Forum | op-ed Submission
Op-ed submission: Response to Jonathan Katz’s April 16 Submission
I don’t have much of a place commenting on the status of discrimination in the physics department as a student in another department, so I’m not going to do that with this piece. I do, though, want to comment on a couple of the statements you made in your recent submission (April 16, 2017) and your lack of scientific rigor and logic in constructing your arguments.
1) “There is no basis for rejecting the hypothesis that men’s and women’s minds, as well as their personalities, are intrinsically different.”
You use this statement as a way of effectively stating that there is no discrimination in your department. That doesn’t really hold water. Let’s say you have an experiment with two samples, A and B. You’re trying to test how well they score on variable X. Your null hypothesis is this: There is no difference between sample A and sample B. It turns out that those two groups score very differently with respect to X. This leads us to two possible conclusions:
a. There is a fundamental difference of some sort between groups A and B.
b. Groups A and B are affected by some external force leading to a difference in their scores on variable X.
As Jen McLish accurately pointed out in her April 13 article, possibility (a) is not actually a possibility at all—men and women have no demonstrated difference in aptitude for any academic field. There are already innumerable documents, scientific and otherwise, discussing the external pressures that women, people of color and other minorities face, not just in STEM fields but also elsewhere.
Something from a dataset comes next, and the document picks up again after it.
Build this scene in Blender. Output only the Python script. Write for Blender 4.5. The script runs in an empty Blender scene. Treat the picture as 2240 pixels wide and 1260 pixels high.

The logical answer, with no contest, is conclusion (b): systemic, institutional discrimination. I’d like to include links to a couple of studies at this point—you did request sources, after all. Here’s one published online by the American Physical Society. Here’s an article published in Scientific American; it references reports published in Nature, the American Physical Society website and PhysicsWorld. In case it was not immediately obvious, these are not forums dedicated solely to psychology: They’re dedicated to good science in general.
2) “Serious students don’t care if their instructors look different from themselves…Serious students do not feel ‘anxiety and isolation’ if ‘everyone except you, including the professor, looks the same.’”
If our University is an example (and I’m pretty sure it is, correct me if I’m wrong), then serious students definitely do care. That’s why there’s so much activism on campus. Groups like Women in Computer Science, the Society of Women Engineers and the Association for Latin American Students are some examples of students coming together to form communities of people from underrepresented demographics—you don’t see a group for Straight White Men in Physics. Do you think that all of the Wash. U. students in those groups aren’t “serious students”? There are few people I know here, if any, that believe that to be the case. Research on representation in classrooms also shows that students who have role models and mentors to look up to are more likely to stay in school. (PDF of original study here.)
It may be tempting to respond to that study by saying that those who were more likely to stay in school when they had black teachers were “less serious” students, but it’s worth asking why these patterns show up in social science research repeatedly—patterns that demonstrate that representation matters, and that it’s harder to succeed when you don’t have models of people in your own group succeeding. Is it that certain groups (coincidentally, the underrepresented ones) are all just “less serious” as students? Or is it perhaps that your sweeping statements about who is “serious” and who is not are tone-deaf and dismissive of both entire fields of research and entire groups of underrepresented and marginalized individuals?
It’s disheartening to me that you, a tenured professor, accuse a student of misusing basic scientific principles and logic while simultaneously doing so yourself. You “cite” statistics for various points without sourcing them on multiple occasions in your article. I would ask that you refrain from giving us numbers without valid sources in the future—a request I’m sure you’ve made of many students.